Attorney Jim Derr, who represented the plaintiffs in both the Berne and Unity Day Group cases, said he learned in December that according to the government’s contract with Bearing Point, 10 percent of all properties across the territory must have a complete revaluation. The rest will have values adjusted using the old data that includes measurements of the properties, location and other factors.
“There is incorrect data,” he said, noting that some St. John properties had the incorrect number of bedrooms listed.
Barry said she knows of a quarter-acre parcel of steep land in Contant that was valued at $52,000 in 1998. After Bearing Point’s 2005 revaluation, the value jumped to $508,000.

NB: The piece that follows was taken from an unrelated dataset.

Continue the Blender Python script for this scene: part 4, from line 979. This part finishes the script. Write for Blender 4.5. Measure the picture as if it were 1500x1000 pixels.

Derr also said that he knows of at least 247 properties on St. John that were not revalued.
The Unity Day Group plans to ask Gomez to reconsider, Derr said. If that fails, the group will ask the 3rd Circuit Court of Appeals to mandate that District Court take up the matter. If Gomez will reconsider, Derr said it will take until about June for the case to be resolved. If it goes to the 3rd Circuit, Derr estimated it will be up to another year before the case comes to an end.
All this costs money, especially since travel costs will be involved if the case goes to the 3rd Circuit, which meets in Philadelphia. The Unity Day Group raised funds to file its original suit by donations from St. John residents. Neither Barry nor Derr could say how much they’d spent.
“But it has been expensive,” Derr said.